On CAT($κ$) surfaces
Saajid Chowdhury, Hechen Hu, Matthew Romney, Adam Tsou
TL;DR
The paper clarifies that CAT($\kappa$) surfaces in two dimensions have bounded curvature and can be approximated by smooth Riemannian surfaces with Gaussian curvature at most $\kappa$, tying CAT geometry to the classical theory of surfaces of bounded curvature. A central tool is the vertex-edge triangulation framework, used to decompose and refine triangulations while controlling excess and model-area, leading to the key inequality $\delta(T) \le \kappa|T|$. The authors provide a constructive smoothing procedure at vertices to obtain uniform limits by smooth metrics, enabling a precise link between polyhedral and smooth models.

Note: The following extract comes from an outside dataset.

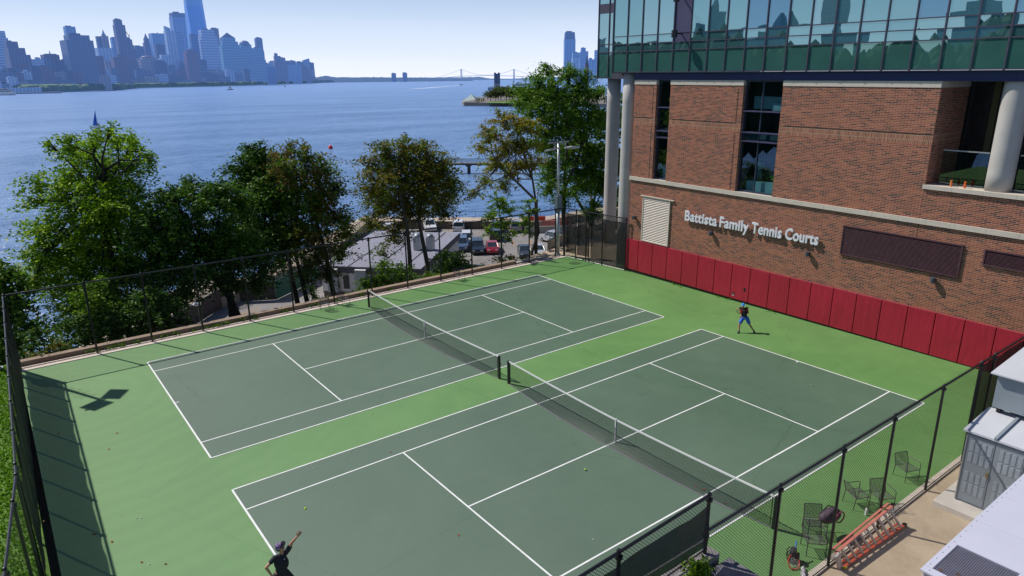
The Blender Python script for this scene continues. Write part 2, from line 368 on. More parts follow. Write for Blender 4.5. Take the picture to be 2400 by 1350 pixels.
# kerb strips on the river side
struct(MB().box(XL-.1, 17.0, 7.93, 8.46, -.3, .03), 'kerb_strip', plain('kerb_concrete', (.68, .58, .50), .85, var=.08))
struct(MB().box(XL-.1, 15.4, 8.46, 8.74, -.35, -.03), 'gravel_strip', plain('gravel', (.18, .14, .11), .95, scale=14, var=.7))
struct(MB().box(XL-.4, 12.6, 8.74, 9.12, -.5, .20), 'kerb_wall', plain('timber_kerb', (.30, .22, .16), .9, scale=2, var=.2))
struct(MB().box(12.6, 15.4, 8.74, 9.0, -.5, .06), 'kerb_wall', m_conc)
# landing outside the far corner
g = [at(1180, 640, 0), at(1270, 592, 0), at(1300, 592, 0), at(1440, 520, 0)]
struct(MB().prism([(12.7, 9.12), (15.4, 9.12), (15.4, 8.46), (17.0, 8.46), (17.25, 2.6), (34, 2.6), (34, 14), (22, 12.4), (18.0, 10.6), (15.4, 10.1)], -1.5, -.015), 'landing', m_coltan)
# yard outside the near fence
struct(MB().box(-5.4, 40, -34, -21.72, -.6, -.012), 'yard_paving', m_coltan)
struct(MB().box(-6, 17.3, -21.72, -21.52, -.3, .02), 'kerb_strip', plain('kerb_concrete2', (.55, .48, .40), .9))
# grass on the left
gr = plain('grass_turf', (.10, .20, .02), .9, c2=(.05, .11, .015), scale=2.2, var=.35)
struct(MB().box(-60, -16.95, -40, 9.5, -.6, -.03), 'lawn', gr)
m_blade = leafmat('grass_blades', (.06, .15, .012), (.13, .27, .02), (.24, .38, .05))
rng = np.random.default_rng(3)
m = MB()
for i in range(15000):
    x = -17.05-abs(rng.normal(0, 1.6)); y = rng.uniform(-15, 9.3); a = rng.uniform(0, PI); h = rng.uniform(.05, .13); s = .03
    dx, dy = math.cos(a)*s, math.sin(a)*s; t = rng.normal(0, .04, 2)
    m.add([(x-dx, y-dy, -.03), (x+dx, y+dy, -.03), (x+t[0], y+t[1], -.03+h)], [(0, 1, 2)])
tag(m.build('grass', m_blade), 'bright mown grass outside the left windscreen fence', 'grass', kind='stuff')

# hillside down to the riverfront
m = MB(); nx, ny = 70, 26; vs = []
for j in range(ny):
    for i in range(nx):
        x = -90+i*3.2; t = j/(ny-1); y = 9.05+t*26
        z = -.25-11.8*min(1, t*1.18)**.85+.35*math.sin(x*1.3+y)*(t > .02)*(t < .8)
        if x > 18: y = y+ min(22, (x-18)*.50)
        vs.append((x, y, z))
m.add(vs, [(j*nx+i, j*nx+i+1, (j+1)*nx+i+1, (j+1)*nx+i) for j in range(ny-1) for i in range(nx-1)])
struct(m, 'hillside', m_soil, smooth=True)
# far-right rising ground behind the building
struct(MB().prism([(20, 15), (34, 2.6), (140, -60), (220, 20), (130, 44), (60, 30), (30, 22)], -12.5, -2.4), 'hill', m_soil)

ZW = -13.5
A = lambda u, v, z: tuple(at(u, v, z)[:2])
prom_out = [A(0, 930, -10.7), A(250, 772, -10.7), A(445, 658, -10.7), A(580, 650, -10.7), A(850, 508, -10.7), A(1262, 510, -10.7), (92, 64), (150, 96), (230, 130)]
low = prom_out + [(260, 60), (140, -40), (30, 0), (-40, 10)]
struct(MB().prism(low[::-1], -16, -12.0), 'riverfront_ground', m_asph)
inner = [A(0, 985, -10.7), A(250, 830, -10.7), A(440, 715, -10.7), A(535, 693, -10.7), A(700, 622, -10.7), A(800, 575, -10.7), A(862, 518, -10.7), A(1262, 519, -10.7), (93, 61), (152, 90), (232, 122)]
struct(MB().prism((prom_out+inner[::-1])[::-1], -15.9, -10.7), 'promenade', m_tan)
struct(MB().prism([(60, 62), (92, 63.5), (112, 60), (84, 44), (62, 52)][::-1], -11.99, -11.94), 'road', plain('sandy_road', (.36, .30, .25), .9, scale=.3))
# inlet with dark water beside the low building
struct(MB().prism([A(868, 520, -11.9), A(925, 520, -11.9), A(905, 548, -11.9), A(770, 618, -11.9), A(735, 618, -11.9)], -11.99, -11.93), 'inlet_water', plain('inlet_water', (.05, .08, .11), .15))
# river
b = NB('river_water'); p = b.pos(); sp = b.n('ShaderNodeSeparateXYZ'); b.l(p, sp.inputs[0])
dd = b.math('SQRT', b.math('ADD', b.math('MULTIPLY', sp.outputs[0], sp.outputs[0]), b.math('MULTIPLY', sp.outputs[1], sp.outputs[1])))
fd = b.math('MINIMUM', b.math('DIVIDE', dd, 2600), 1)
w1 = b.noise(.9, 3, .6, b.mapv(p, (1, 1.0, 1), (0, 0, .9))); w2 = b.noise(.16, 4, .65, b.mapv(p, (1, 2.6, 1), (0, 0, .65))); w3 = b.noise(.006, 4, .6, b.mapv(p, (1, 3.4, 1), (0, 0, .72)))
hgt = b.math('ADD', b.math('MULTIPLY', w1, .35), w2)
pat = b.math('ADD', b.math('MULTIPLY', w2, .5), b.math('MULTIPLY', w3, .5))
near = b.ramp(pat, [(.40, (.045, .120, .260)), (.60, (.150, .275, .49))])
far = b.ramp(pat, [(.42, (.14, .265, .54)), (.58, (.215, .36, .66))])
col = b.mix(b.math('POWER', fd, .6), near, far)
sh = b.bsdf(col, .34, 0, .30, hgt, .9, .9)
m_water = b.done(sh)
m = MB()
R0 = 42000; cx, cy = 0, 0
rings = [0, 60, 150, 400, 1000, 2500, 6000, 14000, R0]; n = 64; vs = [(0, 0, ZW)]; fs = []
for r in rings[1:]:
    for k in range(n): vs.append((r*math.cos(2*PI*k/n), r*math.sin(2*PI*k/n), ZW))
for k in range(n): fs.append((0, 1+k, 1+(k+1) % n))
for i in range(len(rings)-2):
    for k in range(n): fs.append((1+i*n+k, 1+(i+1)*n+k, 1+(i+1)*n+(k+1) % n, 1+i*n+(k+1) % n))
m.add(vs, fs); struct(m, 'river', m_water)

# ================================================================== NETS
def net(cy, label):
    t = thing('tennis_net', label, 'tennis net', (0, cy, 0), 0, 'tennis nets strung across the two courts')
    for s in (-1, 1):
        MB().box(-.045, .045, s*6.4-.045, s*6.4+.045, 0, 1.07).build('post', m_black, t, world=False, bevel=.008)
    N = 64
    def top(y): return .914+(1.07-.914)*abs(y/6.4)**1.6
    def bx(y, k): return -.42*(1-(abs(y)/6.4)**2.2)*(1-k)**2.2*(1 if abs(y) > .05 else .9)
    m = MB(); vs = []; K = 8
    for j in range(K+1):
        for i in range(N+1):
            y = -6.33+12.66*i/N; k = j/K; z = .015+(top(y)-.05)*k
            vs.append((bx(y, k), y, z))
    m.add(vs, [(j*(N+1)+i, j*(N+1)+i+1, (j+1)*(N+1)+i+1, (j+1)*(N+1)+i) for j in range(K) for i in range(N)])
    o = m.build('netting', m_net, t, world=False)
    uvl = o.data.uv_layers[0].data; vi = [l.vertex_index for l in o.data.loops]
    for k, q in enumerate(vi): uvl[k].uv = (vs[q][1], vs[q][2])
    m = MB(); pts = [(y, top(y)) for y in np.linspace(-6.36, 6.36, 41)]
    for (y0, z0), (y1, z1) in zip(pts[:-1], pts[1:]):
        x = .011
        m.add([(-x, y0, z0-.062), (x, y0, z0-.062), (x, y0, z0), (-x, y0, z0), (-x, y1, z1-.062), (x, y1, z1-.062), (x, y1, z1), (-x, y1, z1)], [(0, 4, 7, 3), (1, 2, 6, 5), (3, 7, 6, 2), (0, 1, 5, 4)])
    m.build('top_band', m_white, t, world=False)
    m = MB(); m.box(-.03, .03, -.028, .028, .0, .93); m.build('centre_strap', plain('strap_webbing', (.62, .63, .62), .7), t, world=False)
    m = MB(); m.tube([(bx(y, 0)-.01, y, .02) for y in np.linspace(-6.33, 6.33, 50)], .014, 5); m.build('bottom_cord', plain('grey_cord', (.20, .18, .22), .7), t, world=False)
    for s in (-1, 1):
        MB().tube([(0, s*6.28, .05), (0, s*6.28, 1.02)], .011, 6).build('side_cord', m_black, t, world=False)
    MB().tube([(0, -6.4-.06, .75), (.03, -6.4-.11, .70)], .018, 6).build('crank', m_dkgrey, t, world=False)
net(0, 'black tennis net with white band on the court nearer the river')
net(CY2, 'black tennis net with white band on the court nearer the camera')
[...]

These results situate CAT($\kappa$) surfaces within a broader network of Alexandrov geometry, bi-Lipschitz uniformization results, and isoperimetric-type properties, with implications for area notions and uniformization theorems. Overall, the work offers complete, transparent proofs of foundational facts and a practical smoothing method that clarifies the landscape of two-dimensional CAT spaces.
Abstract
We study the properties of $\text{CAT}(κ)$ surfaces: length metric spaces homeomorphic to a surface having curvature bounded above in the sense of satisfying the $\text{CAT}(κ)$ condition locally. The main facts about $\text{CAT}(κ)$ surfaces seem to be largely a part of mathematical folklore, and this paper is intended to rectify the situation. We provide a complete proof that $\text{CAT}(κ)$ surfaces have bounded (integral) curvature. This fact allows one to apply the established theory of surfaces of bounded curvature to derive further properties of $\text{CAT}(κ)$ surfaces. We also show that $\text{CAT}(κ)$ surfaces can be approximated by smooth Riemannian surfaces of Gaussian curvature at most $κ$. We do this by giving explicit formulas for smoothing the vertices of model polyhedral surfaces.